The negotiators never asked to speak to any of the hostages but Salim would force them to talk to the police.

"It put pressure on us and created huge tension by putting hostages on our line. It was very unhelpful because we would have to lie to them and if a negotiator is caught lying they lose all credibility. When they were on the line it was our job to get them off as soon as possible."

Execution

On Saturday, 5 May, the embassy's press attache, Abbas Lavasani, was executed by the gunmen. It signalled the beginning of the end of the siege.

"Our bosses kept a lot of information away from us because that way nothing could slip out inadvertently. But once the Iranian diplomat was shot we knew it was all over and the SAS were going in. Salim also knew they had crossed the line. He didn't do the shooting which made him even more depressed.

"At that point we started lying our heads off. We told Salim he would get all his demands. The important thing for us was to keep him occupied. At one point he heard a window break and said, 'Something's going on,' but I told him it wasn't and asked who he wanted to drive him away. Then all hell broke loose. We sat back and listened to it all.
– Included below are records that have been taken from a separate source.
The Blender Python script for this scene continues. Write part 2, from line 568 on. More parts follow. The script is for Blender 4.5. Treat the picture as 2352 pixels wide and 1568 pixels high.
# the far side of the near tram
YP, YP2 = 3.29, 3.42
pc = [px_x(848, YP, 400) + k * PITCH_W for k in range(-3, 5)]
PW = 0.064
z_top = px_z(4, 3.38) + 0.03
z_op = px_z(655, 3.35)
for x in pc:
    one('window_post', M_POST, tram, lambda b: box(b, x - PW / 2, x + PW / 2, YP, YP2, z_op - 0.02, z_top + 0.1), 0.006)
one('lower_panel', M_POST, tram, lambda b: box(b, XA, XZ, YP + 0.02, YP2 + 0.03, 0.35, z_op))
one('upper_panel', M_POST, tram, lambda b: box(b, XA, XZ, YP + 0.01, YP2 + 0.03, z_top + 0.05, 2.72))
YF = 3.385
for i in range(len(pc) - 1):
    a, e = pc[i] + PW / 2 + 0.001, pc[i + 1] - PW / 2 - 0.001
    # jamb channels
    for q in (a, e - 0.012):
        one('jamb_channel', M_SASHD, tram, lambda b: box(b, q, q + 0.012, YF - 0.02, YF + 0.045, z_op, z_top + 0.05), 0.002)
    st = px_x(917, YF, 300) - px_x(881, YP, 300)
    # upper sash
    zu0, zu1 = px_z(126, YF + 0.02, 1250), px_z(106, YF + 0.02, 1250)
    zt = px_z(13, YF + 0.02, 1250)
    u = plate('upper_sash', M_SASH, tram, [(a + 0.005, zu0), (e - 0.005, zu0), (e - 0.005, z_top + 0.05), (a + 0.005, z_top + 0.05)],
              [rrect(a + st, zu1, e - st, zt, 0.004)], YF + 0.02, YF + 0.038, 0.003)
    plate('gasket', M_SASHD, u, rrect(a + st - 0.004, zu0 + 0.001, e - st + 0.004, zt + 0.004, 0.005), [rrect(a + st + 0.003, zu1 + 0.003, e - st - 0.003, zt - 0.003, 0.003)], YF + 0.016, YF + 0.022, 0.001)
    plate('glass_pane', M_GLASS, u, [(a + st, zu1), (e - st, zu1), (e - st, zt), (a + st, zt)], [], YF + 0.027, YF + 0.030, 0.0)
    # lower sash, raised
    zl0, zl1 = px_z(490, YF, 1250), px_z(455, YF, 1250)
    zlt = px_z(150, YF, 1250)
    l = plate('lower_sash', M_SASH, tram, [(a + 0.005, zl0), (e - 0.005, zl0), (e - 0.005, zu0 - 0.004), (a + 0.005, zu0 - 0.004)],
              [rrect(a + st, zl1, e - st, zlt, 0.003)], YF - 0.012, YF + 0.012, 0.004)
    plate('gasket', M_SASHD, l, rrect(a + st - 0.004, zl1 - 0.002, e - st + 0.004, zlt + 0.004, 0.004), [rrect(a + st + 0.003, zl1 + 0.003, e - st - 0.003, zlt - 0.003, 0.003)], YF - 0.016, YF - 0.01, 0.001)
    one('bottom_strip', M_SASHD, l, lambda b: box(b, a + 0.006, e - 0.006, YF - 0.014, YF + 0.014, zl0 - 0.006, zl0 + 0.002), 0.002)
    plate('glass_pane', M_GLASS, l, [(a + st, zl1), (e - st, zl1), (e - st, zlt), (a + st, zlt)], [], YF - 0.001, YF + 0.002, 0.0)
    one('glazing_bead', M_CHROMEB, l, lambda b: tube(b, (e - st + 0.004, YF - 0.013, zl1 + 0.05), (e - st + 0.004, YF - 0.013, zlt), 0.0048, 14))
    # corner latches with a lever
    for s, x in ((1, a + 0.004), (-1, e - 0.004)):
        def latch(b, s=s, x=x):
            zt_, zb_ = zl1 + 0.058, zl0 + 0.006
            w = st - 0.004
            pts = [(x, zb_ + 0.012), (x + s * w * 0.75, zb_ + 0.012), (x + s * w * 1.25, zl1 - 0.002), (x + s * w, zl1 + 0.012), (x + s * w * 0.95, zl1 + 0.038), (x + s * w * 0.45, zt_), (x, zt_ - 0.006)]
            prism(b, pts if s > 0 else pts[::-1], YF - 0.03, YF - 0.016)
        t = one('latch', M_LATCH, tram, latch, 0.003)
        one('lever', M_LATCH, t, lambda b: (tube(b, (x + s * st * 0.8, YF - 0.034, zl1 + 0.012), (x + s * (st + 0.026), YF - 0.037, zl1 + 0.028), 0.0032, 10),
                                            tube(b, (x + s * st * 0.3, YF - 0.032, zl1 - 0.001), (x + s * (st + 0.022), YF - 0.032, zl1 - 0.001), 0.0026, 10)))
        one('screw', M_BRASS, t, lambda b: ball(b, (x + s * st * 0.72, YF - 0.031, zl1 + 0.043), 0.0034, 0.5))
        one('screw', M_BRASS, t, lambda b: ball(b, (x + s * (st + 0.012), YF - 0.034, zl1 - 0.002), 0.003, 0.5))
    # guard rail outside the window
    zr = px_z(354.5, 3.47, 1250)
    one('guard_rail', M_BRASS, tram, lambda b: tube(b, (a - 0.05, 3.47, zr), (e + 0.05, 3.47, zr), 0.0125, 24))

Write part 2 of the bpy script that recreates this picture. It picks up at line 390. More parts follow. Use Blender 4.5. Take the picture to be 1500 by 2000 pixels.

"How anybody came out of that place alive I will never know."

The former negotiator, now 74, said the sudden, bloody ending to the siege left him feeling like a tightly-wound elastic band which had suddenly been cut loose.

"At the end I sat down in the corner and cried. I suspect my colleagues were doing the same.

"I felt I had failed. People had died. We were meant to talk them out without any shooting. I was in abject misery but the next day I was back at my desk. I was in a deep depression for months.

"There has been nothing like it before or since. We learned while we were working on it and people are still learning from what we did, right and wrong."

Later a police psychiatrist helped Mr Vernon understand he had not failed and that he should have been warned to expect the inevitable depression that followed the siege.

Mr Vernon went on to run the Met's negotiation course from 1983 to 1986.